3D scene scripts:
◆ ◆ ◆

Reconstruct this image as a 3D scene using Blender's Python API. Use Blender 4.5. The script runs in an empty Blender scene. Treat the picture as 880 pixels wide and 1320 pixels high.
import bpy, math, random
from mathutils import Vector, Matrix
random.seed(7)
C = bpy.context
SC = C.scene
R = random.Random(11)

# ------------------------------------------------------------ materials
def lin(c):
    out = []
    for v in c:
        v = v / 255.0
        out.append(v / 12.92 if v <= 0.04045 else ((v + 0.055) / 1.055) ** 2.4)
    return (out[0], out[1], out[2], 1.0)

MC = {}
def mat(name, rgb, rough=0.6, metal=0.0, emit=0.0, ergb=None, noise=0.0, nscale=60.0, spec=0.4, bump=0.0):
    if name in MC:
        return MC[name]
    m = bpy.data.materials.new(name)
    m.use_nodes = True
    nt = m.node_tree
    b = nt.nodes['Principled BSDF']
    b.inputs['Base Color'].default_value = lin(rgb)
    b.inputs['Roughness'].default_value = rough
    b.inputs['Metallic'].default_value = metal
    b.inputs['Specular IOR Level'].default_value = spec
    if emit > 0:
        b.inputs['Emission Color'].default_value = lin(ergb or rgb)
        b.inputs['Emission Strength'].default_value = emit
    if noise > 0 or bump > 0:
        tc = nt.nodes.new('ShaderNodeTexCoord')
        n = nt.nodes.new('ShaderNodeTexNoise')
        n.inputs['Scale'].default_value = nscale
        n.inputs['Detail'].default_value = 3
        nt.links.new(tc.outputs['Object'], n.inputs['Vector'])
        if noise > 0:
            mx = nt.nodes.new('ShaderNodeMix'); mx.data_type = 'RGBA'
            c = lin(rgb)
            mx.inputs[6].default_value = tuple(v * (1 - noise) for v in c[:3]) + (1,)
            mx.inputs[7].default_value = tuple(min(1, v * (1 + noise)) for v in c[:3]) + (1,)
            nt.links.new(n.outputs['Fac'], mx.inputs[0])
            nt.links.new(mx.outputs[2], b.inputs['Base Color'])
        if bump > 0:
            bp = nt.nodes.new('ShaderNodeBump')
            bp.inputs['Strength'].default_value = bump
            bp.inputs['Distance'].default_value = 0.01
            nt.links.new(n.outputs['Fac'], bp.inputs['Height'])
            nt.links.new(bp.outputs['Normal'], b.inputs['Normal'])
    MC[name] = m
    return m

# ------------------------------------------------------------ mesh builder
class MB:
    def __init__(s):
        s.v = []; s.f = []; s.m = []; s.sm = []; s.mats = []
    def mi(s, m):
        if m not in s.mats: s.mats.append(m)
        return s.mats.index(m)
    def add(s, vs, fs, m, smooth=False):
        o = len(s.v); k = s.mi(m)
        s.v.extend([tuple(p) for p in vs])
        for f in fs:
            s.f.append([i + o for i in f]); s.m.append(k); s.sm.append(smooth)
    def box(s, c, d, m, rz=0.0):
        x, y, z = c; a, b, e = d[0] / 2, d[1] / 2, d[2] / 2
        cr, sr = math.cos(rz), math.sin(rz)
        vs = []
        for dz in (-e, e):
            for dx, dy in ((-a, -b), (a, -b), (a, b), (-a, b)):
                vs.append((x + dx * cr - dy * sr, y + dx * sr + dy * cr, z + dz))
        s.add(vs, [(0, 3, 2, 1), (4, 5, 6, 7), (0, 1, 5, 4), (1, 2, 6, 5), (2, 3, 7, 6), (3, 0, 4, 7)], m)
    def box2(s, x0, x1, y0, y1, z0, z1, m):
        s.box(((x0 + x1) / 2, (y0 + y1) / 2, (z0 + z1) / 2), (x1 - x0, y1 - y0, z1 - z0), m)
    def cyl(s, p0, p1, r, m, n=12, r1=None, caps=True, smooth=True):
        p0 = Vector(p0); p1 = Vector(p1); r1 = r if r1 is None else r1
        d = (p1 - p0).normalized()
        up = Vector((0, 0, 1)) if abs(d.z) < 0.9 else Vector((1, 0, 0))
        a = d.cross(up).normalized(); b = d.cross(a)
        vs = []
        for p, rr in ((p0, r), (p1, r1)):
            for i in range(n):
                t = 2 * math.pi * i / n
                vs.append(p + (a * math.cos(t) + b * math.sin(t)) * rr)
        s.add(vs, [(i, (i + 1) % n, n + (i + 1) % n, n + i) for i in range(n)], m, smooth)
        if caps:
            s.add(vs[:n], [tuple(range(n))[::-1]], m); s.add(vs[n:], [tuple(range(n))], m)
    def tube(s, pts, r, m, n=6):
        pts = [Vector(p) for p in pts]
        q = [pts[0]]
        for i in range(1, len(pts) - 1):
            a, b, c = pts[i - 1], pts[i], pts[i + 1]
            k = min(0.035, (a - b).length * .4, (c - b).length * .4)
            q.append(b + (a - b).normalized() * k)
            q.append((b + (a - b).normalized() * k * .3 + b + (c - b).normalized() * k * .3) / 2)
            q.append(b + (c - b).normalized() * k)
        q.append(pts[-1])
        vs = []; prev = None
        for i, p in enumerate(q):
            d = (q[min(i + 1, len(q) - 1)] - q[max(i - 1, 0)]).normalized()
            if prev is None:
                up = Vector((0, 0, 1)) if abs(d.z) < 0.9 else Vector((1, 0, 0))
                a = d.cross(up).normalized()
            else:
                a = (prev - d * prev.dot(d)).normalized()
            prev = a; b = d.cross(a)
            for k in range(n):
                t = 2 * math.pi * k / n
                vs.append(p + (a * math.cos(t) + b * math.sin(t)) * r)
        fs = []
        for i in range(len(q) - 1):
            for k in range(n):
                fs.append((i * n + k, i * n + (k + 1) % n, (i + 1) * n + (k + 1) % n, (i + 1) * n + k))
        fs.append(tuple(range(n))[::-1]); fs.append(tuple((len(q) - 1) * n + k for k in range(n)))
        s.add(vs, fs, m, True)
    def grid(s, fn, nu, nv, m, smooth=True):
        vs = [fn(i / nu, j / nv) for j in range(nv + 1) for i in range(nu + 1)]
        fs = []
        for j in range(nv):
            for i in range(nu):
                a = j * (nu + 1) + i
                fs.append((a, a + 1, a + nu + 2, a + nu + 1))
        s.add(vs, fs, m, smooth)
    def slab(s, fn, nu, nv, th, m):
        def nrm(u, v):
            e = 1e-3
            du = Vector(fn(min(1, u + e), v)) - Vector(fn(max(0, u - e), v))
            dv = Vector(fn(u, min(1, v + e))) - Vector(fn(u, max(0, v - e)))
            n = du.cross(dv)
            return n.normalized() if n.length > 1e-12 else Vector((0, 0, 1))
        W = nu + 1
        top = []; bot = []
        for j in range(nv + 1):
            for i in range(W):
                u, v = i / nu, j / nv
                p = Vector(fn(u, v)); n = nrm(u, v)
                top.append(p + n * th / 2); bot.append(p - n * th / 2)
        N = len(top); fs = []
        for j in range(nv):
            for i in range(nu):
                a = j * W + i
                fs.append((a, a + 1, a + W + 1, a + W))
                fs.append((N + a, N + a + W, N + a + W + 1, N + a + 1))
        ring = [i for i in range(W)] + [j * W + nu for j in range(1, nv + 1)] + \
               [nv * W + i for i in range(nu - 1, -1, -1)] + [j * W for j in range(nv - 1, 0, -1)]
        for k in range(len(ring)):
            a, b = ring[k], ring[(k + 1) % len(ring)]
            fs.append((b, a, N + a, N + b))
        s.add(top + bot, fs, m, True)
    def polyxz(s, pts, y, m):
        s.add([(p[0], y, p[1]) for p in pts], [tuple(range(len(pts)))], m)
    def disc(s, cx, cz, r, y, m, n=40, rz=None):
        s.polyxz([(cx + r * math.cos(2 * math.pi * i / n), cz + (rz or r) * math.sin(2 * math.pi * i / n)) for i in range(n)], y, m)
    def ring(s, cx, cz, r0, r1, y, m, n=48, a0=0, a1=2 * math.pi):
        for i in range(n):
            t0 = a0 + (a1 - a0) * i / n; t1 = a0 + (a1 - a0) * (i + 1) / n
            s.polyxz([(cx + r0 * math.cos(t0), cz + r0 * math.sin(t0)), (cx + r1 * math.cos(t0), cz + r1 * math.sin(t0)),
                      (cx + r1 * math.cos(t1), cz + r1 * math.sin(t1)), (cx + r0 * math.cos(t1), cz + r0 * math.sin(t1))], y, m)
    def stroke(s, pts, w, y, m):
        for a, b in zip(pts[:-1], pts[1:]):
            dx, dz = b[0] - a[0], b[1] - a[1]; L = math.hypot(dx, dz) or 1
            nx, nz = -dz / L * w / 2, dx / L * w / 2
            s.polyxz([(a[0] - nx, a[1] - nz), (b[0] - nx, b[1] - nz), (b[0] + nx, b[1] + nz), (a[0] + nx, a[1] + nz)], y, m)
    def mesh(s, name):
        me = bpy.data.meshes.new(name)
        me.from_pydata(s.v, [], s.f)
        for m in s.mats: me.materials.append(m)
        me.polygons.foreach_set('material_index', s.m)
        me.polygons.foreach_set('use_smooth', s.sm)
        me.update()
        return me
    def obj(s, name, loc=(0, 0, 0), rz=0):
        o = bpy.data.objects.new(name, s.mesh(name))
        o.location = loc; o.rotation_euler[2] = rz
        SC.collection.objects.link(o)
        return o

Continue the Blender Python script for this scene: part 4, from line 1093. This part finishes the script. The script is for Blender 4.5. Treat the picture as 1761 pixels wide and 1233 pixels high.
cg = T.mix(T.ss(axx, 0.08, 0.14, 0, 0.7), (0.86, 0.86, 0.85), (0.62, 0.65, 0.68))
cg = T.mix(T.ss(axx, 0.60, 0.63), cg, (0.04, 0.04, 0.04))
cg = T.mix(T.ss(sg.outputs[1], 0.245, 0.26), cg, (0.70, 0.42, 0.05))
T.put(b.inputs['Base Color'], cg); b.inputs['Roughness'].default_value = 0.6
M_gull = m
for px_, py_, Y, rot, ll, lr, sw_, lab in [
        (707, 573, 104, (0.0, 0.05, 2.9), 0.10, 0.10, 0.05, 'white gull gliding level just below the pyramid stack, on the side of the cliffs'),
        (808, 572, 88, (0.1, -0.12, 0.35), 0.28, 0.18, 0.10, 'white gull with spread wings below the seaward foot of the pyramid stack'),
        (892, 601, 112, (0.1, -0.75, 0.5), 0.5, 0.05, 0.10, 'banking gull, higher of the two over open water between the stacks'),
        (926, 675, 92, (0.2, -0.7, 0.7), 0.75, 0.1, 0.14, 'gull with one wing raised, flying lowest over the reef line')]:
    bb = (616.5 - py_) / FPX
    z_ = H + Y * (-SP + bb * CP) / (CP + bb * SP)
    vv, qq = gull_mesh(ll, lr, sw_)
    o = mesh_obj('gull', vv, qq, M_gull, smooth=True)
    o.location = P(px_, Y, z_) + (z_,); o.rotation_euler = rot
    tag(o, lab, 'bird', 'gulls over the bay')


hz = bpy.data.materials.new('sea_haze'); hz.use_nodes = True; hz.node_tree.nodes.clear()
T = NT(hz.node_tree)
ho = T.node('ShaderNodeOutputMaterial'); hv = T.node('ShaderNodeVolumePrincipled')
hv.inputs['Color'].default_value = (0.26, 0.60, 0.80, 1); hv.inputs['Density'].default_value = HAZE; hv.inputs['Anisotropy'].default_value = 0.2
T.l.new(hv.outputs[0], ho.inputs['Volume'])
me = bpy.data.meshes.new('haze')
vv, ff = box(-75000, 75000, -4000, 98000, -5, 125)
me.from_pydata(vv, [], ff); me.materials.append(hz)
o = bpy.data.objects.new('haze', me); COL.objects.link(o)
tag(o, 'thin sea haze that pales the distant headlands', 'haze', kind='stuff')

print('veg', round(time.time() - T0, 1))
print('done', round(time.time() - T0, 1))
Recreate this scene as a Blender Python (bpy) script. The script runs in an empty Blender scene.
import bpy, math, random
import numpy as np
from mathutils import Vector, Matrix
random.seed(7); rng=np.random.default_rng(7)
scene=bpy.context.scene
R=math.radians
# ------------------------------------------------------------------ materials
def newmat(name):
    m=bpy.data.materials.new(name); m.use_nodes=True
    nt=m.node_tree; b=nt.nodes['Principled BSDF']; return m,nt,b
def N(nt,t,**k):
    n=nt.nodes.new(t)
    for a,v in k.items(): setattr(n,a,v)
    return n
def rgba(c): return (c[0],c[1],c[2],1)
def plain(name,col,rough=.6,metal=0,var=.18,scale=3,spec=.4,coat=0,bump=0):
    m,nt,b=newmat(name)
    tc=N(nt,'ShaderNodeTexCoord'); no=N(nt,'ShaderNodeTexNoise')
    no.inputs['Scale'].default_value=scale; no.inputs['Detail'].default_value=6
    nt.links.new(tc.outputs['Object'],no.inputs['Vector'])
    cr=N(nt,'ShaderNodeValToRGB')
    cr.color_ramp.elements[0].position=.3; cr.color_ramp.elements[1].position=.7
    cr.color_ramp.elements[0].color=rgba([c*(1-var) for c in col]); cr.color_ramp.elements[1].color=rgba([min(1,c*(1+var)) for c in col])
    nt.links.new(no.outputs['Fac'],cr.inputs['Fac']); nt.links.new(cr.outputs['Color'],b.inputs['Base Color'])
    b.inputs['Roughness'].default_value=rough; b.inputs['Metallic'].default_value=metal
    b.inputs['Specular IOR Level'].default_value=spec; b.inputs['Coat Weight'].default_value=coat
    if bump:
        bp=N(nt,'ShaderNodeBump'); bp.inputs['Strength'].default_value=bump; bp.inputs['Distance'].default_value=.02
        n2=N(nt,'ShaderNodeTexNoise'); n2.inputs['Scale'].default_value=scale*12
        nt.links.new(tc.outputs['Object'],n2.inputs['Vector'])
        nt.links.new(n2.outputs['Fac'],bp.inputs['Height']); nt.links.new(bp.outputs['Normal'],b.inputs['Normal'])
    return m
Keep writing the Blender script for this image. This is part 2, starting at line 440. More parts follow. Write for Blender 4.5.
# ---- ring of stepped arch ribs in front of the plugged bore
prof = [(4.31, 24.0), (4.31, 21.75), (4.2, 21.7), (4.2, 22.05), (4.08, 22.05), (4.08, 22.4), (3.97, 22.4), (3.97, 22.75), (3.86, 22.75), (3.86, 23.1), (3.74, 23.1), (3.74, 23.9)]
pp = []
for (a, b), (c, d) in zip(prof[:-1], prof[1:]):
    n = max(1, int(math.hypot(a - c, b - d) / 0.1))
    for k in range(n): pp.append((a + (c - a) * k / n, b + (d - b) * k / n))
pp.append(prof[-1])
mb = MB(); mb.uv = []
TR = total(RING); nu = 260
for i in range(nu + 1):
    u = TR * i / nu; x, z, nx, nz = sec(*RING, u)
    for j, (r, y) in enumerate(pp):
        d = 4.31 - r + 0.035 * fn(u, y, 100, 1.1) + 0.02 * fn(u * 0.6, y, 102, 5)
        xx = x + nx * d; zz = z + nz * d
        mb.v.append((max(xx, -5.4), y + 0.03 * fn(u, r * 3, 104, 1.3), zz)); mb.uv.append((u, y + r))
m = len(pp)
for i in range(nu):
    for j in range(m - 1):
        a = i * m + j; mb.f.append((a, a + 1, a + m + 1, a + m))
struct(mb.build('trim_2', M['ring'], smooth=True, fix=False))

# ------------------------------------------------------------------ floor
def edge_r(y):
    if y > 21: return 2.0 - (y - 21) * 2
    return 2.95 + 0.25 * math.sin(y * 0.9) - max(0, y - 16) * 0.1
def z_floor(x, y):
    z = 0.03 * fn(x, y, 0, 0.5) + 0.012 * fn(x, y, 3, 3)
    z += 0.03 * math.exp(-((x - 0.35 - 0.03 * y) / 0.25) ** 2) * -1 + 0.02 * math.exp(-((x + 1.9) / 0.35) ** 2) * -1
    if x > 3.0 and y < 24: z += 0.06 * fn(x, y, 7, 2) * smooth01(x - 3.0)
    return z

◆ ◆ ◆

• What is required: From the first line of the data above to the line holding "return (out[0], out[1], out[2], 1.0)", reproduce each line exactly; emit no other lines.

• Problem solution:
Reconstruct this image as a 3D scene using Blender's Python API. Use Blender 4.5. The script runs in an empty Blender scene. Treat the picture as 880 pixels wide and 1320 pixels high.
import bpy, math, random
from mathutils import Vector, Matrix
random.seed(7)
C = bpy.context
SC = C.scene
R = random.Random(11)

# ------------------------------------------------------------ materials
def lin(c):
    out = []
    for v in c:
        v = v / 255.0
        out.append(v / 12.92 if v <= 0.04045 else ((v + 0.055) / 1.055) ** 2.4)
    return (out[0], out[1], out[2], 1.0)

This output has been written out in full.